The noble Lords, Lord Shore and Lord Boardman, among others, expressed acute concern at the common agricultural policy. The Berlin European Council agreed important reforms to the common agricultural policy. EU farm support prices were reduced, bringing them closer to levels in the applicant countries. This will make accession easier. Berlin also set aside funds to finance the common agricultural policy in the new member states. The funds will finance the common agricultural policy market support measures such as intervention and export subsidies. But no provision was made for direct payments for their farmers. Instead the EU decided to focus its aid on promoting structural adjustment in the applicant countries, including in the environmental area, rather than on paying subsidies to their farmers. Berlin set aside substantial structural funds for the new member states. By the year 2006 these would be worth 12 billion euro a year. That is roughly equivalent to 4 per cent of the combined GNP of the six countries currently in negotiations.

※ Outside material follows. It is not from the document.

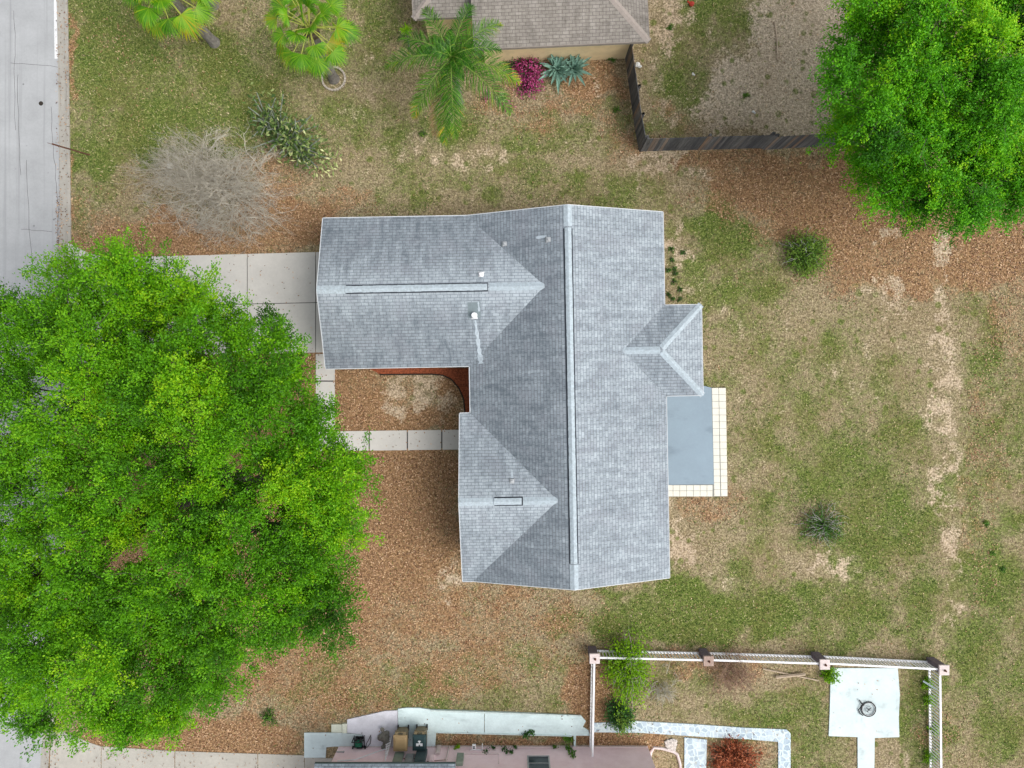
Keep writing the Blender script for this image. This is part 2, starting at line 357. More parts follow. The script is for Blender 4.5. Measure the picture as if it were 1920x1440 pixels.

The Government believe that further common agricultural policy reform is highly desirable and will continue to argue the case strongly. I understand the concerns raised by the noble Baroness, Lady Sharp of Guildford, and others with regard to the World Trade Organisation negotiations. Despite the absence of an agreement at Seattle last week to launch a comprehensive round of trade negotiations, negotiations on agricultural liberalisation will begin under WTO auspices in January next year.